** start of Information provided **

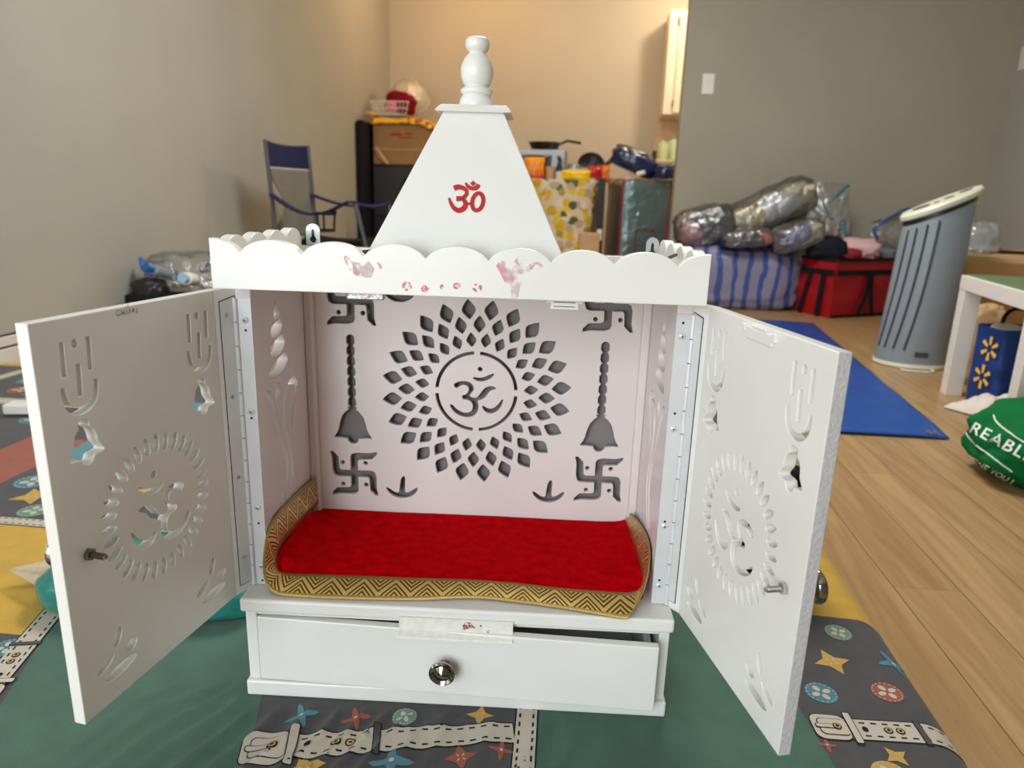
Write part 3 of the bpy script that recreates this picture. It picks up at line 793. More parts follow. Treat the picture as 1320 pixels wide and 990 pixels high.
SHM = [SH_GREEN, SH_GREY, SH_YEL, SH_RED, PR_CREAM, PR_DARK, PR_BLUE, PR_TEAL, PR_RED, PR_GOLD, SH_BLUE]
MX0, MX1, MY0, MY1, MZ = XL + .018, .545, -.36, 1.32, .06
ca4, sa4 = math.cos(R_(4)), math.sin(R_(4))
def sheet_h(x, y):
    # distance from the temple's foot (0 inside)
    lx, ly = x * ca4 + y * sa4, -x * sa4 + y * ca4
    dx = max(abs(lx) - .228, 0); dy = max(-.002 - ly, ly - .215, 0)
    d = math.hypot(dx, dy)
    m = min(1, max(0, (d - .003) / .022)); m = m * m * (3 - 2 * m)
    h = .0022 * fb((x, y, 0), 7, 1) - .0010
    # gathered folds in front of the temple, fanning out to the left
    g = math.exp(-((lx + .14) / .17) ** 2) * math.exp(-max(0, -.02 - ly) * 4) * (1 if ly < .0 else max(0, 1 - ly / .03))
    s = lx * 1.0 - ly * .55 + .10 * ly * lx
    q_ = s / .030 + 1.1 * fb((lx, ly, 0), 9, 11); q_ -= math.floor(q_)
    h += .0085 * g * (1 - abs(2 * q_ - 1)) ** 1.6 * (.75 + .5 * fb((s, ly, 0), 11, 2)) - .002 * g
    q_ = s / .042 + .9 * fb((lx, ly, 0), 8, 5); q_ -= math.floor(q_)
    h += .0055 * math.exp(-((lx - .02 + ly * .5) / .10) ** 2) * (1 - abs(2 * q_ - 1)) ** 2 * (1 if ly < 0 else 0)
    z = MZ + min(h, .012) * m - .0012 * (m if d > 0 else 0)
    e = min(x - MX0 + .03, MX1 - x, y - MY0, MY1 - y)
    r = .050
    if e < r: z -= (r - math.sqrt(max(0, r * r - (r - max(e, 0)) ** 2))) * (MZ / r)
    return max(z, .0015)
G = .010
xs = [MX0] + [i * G for i in range(math.ceil(MX0 / G + .2), math.floor(MX1 / G - .2) + 1)] + [MX1 - .004, MX1 - .0015, MX1]
ys = [MY0, MY0 + .004] + [i * G for i in range(math.ceil(MY0 / G + .8), math.floor(MY1 / G - .8) + 1)] + [MY1 - .004, MY1]
xs = sorted(xs + [(i + .5) * G for i in range(-36, 13)]); ys = sorted(ys + [(i + .5) * G for i in range(-21, 0)])
bm = bmesh.new()
vg = [[bm.verts.new((x, y, 0)) for x in xs] for y in ys]
for j in range(len(ys) - 1):
    for i in range(len(xs) - 1): bm.faces.new((vg[j][i], vg[j][i + 1], vg[j + 1][i + 1], vg[j + 1][i]))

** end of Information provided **

— Exercise —
Quote the material in full and exactly; do not carry over its pictures.

— Final result —
Write part 3 of the bpy script that recreates this picture. It picks up at line 793. More parts follow. Treat the picture as 1320 pixels wide and 990 pixels high.
SHM = [SH_GREEN, SH_GREY, SH_YEL, SH_RED, PR_CREAM, PR_DARK, PR_BLUE, PR_TEAL, PR_RED, PR_GOLD, SH_BLUE]
MX0, MX1, MY0, MY1, MZ = XL + .018, .545, -.36, 1.32, .06
ca4, sa4 = math.cos(R_(4)), math.sin(R_(4))
def sheet_h(x, y):
    # distance from the temple's foot (0 inside)
    lx, ly = x * ca4 + y * sa4, -x * sa4 + y * ca4
    dx = max(abs(lx) - .228, 0); dy = max(-.002 - ly, ly - .215, 0)
    d = math.hypot(dx, dy)
    m = min(1, max(0, (d - .003) / .022)); m = m * m * (3 - 2 * m)
    h = .0022 * fb((x, y, 0), 7, 1) - .0010
    # gathered folds in front of the temple, fanning out to the left
    g = math.exp(-((lx + .14) / .17) ** 2) * math.exp(-max(0, -.02 - ly) * 4) * (1 if ly < .0 else max(0, 1 - ly / .03))
    s = lx * 1.0 - ly * .55 + .10 * ly * lx
    q_ = s / .030 + 1.1 * fb((lx, ly, 0), 9, 11); q_ -= math.floor(q_)
    h += .0085 * g * (1 - abs(2 * q_ - 1)) ** 1.6 * (.75 + .5 * fb((s, ly, 0), 11, 2)) - .002 * g
    q_ = s / .042 + .9 * fb((lx, ly, 0), 8, 5); q_ -= math.floor(q_)
    h += .0055 * math.exp(-((lx - .02 + ly * .5) / .10) ** 2) * (1 - abs(2 * q_ - 1)) ** 2 * (1 if ly < 0 else 0)
    z = MZ + min(h, .012) * m - .0012 * (m if d > 0 else 0)
    e = min(x - MX0 + .03, MX1 - x, y - MY0, MY1 - y)
    r = .050
    if e < r: z -= (r - math.sqrt(max(0, r * r - (r - max(e, 0)) ** 2))) * (MZ / r)
    return max(z, .0015)
G = .010
xs = [MX0] + [i * G for i in range(math.ceil(MX0 / G + .2), math.floor(MX1 / G - .2) + 1)] + [MX1 - .004, MX1 - .0015, MX1]
ys = [MY0, MY0 + .004] + [i * G for i in range(math.ceil(MY0 / G + .8), math.floor(MY1 / G - .8) + 1)] + [MY1 - .004, MY1]
xs = sorted(xs + [(i + .5) * G for i in range(-36, 13)]); ys = sorted(ys + [(i + .5) * G for i in range(-21, 0)])
bm = bmesh.new()
vg = [[bm.verts.new((x, y, 0)) for x in xs] for y in ys]
for j in range(len(ys) - 1):
    for i in range(len(xs) - 1): bm.faces.new((vg[j][i], vg[j][i + 1], vg[j + 1][i + 1], vg[j + 1][i]))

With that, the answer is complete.